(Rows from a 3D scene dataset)
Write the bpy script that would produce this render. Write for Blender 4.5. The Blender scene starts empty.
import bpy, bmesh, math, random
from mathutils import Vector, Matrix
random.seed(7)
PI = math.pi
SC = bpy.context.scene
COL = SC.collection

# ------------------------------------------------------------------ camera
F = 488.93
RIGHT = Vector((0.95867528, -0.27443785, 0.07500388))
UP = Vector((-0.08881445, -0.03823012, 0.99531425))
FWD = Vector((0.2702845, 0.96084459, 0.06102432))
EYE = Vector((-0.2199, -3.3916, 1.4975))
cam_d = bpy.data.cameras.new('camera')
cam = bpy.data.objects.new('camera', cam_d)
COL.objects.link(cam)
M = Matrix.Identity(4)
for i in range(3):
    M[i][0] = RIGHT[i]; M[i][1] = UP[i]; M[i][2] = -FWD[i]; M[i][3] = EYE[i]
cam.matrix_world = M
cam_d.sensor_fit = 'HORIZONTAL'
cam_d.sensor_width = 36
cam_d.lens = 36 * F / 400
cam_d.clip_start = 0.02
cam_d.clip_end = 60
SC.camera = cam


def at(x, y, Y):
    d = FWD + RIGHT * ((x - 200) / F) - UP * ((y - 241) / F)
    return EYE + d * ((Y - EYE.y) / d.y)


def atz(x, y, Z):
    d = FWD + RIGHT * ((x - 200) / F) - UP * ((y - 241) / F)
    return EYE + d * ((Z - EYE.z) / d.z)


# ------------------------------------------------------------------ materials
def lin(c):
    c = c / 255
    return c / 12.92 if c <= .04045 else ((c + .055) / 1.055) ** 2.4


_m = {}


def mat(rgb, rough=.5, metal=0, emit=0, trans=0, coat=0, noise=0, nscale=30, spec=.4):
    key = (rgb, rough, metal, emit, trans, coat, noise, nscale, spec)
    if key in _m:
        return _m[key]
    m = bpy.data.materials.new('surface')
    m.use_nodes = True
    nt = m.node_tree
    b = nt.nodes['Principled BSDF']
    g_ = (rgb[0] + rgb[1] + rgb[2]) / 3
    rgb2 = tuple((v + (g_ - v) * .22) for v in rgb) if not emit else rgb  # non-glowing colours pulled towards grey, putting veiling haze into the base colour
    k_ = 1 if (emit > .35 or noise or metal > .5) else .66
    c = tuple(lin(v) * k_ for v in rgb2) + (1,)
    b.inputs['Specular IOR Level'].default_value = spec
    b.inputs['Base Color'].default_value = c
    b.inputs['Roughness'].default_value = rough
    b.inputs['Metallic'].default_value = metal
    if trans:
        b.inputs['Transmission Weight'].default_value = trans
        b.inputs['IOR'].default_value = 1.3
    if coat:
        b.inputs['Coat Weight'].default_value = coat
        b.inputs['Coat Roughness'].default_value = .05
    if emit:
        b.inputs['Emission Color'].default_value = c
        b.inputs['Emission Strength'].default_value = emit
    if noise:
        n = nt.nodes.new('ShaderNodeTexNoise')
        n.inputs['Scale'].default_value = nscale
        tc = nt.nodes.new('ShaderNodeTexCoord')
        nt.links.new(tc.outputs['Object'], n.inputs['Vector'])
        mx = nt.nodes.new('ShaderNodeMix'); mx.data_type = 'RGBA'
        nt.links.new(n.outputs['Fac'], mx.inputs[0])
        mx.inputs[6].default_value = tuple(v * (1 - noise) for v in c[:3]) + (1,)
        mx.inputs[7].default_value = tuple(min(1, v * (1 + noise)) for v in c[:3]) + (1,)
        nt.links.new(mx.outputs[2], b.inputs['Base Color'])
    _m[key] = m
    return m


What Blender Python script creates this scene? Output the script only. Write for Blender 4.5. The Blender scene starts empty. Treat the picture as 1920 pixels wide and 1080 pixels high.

• Exercise details: Extract each line from the listing above, please, and repeat it exactly.

• Full output:
Write the bpy script that would produce this render. Write for Blender 4.5. The Blender scene starts empty.
import bpy, bmesh, math, random
from mathutils import Vector, Matrix
random.seed(7)
PI = math.pi
SC = bpy.context.scene
COL = SC.collection

# ------------------------------------------------------------------ camera
F = 488.93
RIGHT = Vector((0.95867528, -0.27443785, 0.07500388))
UP = Vector((-0.08881445, -0.03823012, 0.99531425))
FWD = Vector((0.2702845, 0.96084459, 0.06102432))
EYE = Vector((-0.2199, -3.3916, 1.4975))
cam_d = bpy.data.cameras.new('camera')
cam = bpy.data.objects.new('camera', cam_d)
COL.objects.link(cam)
M = Matrix.Identity(4)
for i in range(3):
    M[i][0] = RIGHT[i]; M[i][1] = UP[i]; M[i][2] = -FWD[i]; M[i][3] = EYE[i]
cam.matrix_world = M
cam_d.sensor_fit = 'HORIZONTAL'
cam_d.sensor_width = 36
cam_d.lens = 36 * F / 400
cam_d.clip_start = 0.02
cam_d.clip_end = 60
SC.camera = cam


def at(x, y, Y):
    d = FWD + RIGHT * ((x - 200) / F) - UP * ((y - 241) / F)
    return EYE + d * ((Y - EYE.y) / d.y)


def atz(x, y, Z):
    d = FWD + RIGHT * ((x - 200) / F) - UP * ((y - 241) / F)
    return EYE + d * ((Z - EYE.z) / d.z)


# ------------------------------------------------------------------ materials
def lin(c):
    c = c / 255
    return c / 12.92 if c <= .04045 else ((c + .055) / 1.055) ** 2.4


_m = {}


def mat(rgb, rough=.5, metal=0, emit=0, trans=0, coat=0, noise=0, nscale=30, spec=.4):
    key = (rgb, rough, metal, emit, trans, coat, noise, nscale, spec)
    if key in _m:
        return _m[key]
    m = bpy.data.materials.new('surface')
    m.use_nodes = True
    nt = m.node_tree
    b = nt.nodes['Principled BSDF']
    g_ = (rgb[0] + rgb[1] + rgb[2]) / 3
    rgb2 = tuple((v + (g_ - v) * .22) for v in rgb) if not emit else rgb  # non-glowing colours pulled towards grey, putting veiling haze into the base colour
    k_ = 1 if (emit > .35 or noise or metal > .5) else .66
    c = tuple(lin(v) * k_ for v in rgb2) + (1,)
    b.inputs['Specular IOR Level'].default_value = spec
    b.inputs['Base Color'].default_value = c
    b.inputs['Roughness'].default_value = rough
    b.inputs['Metallic'].default_value = metal
    if trans:
        b.inputs['Transmission Weight'].default_value = trans
        b.inputs['IOR'].default_value = 1.3
    if coat:
        b.inputs['Coat Weight'].default_value = coat
        b.inputs['Coat Roughness'].default_value = .05
    if emit:
        b.inputs['Emission Color'].default_value = c
        b.inputs['Emission Strength'].default_value = emit
    if noise:
        n = nt.nodes.new('ShaderNodeTexNoise')
        n.inputs['Scale'].default_value = nscale
        tc = nt.nodes.new('ShaderNodeTexCoord')
        nt.links.new(tc.outputs['Object'], n.inputs['Vector'])
        mx = nt.nodes.new('ShaderNodeMix'); mx.data_type = 'RGBA'
        nt.links.new(n.outputs['Fac'], mx.inputs[0])
        mx.inputs[6].default_value = tuple(v * (1 - noise) for v in c[:3]) + (1,)
        mx.inputs[7].default_value = tuple(min(1, v * (1 + noise)) for v in c[:3]) + (1,)
        nt.links.new(mx.outputs[2], b.inputs['Base Color'])
    _m[key] = m
    return m


What Blender Python script creates this scene? Output the script only. Write for Blender 4.5. The Blender scene starts empty. Treat the picture as 1920 pixels wide and 1080 pixels high.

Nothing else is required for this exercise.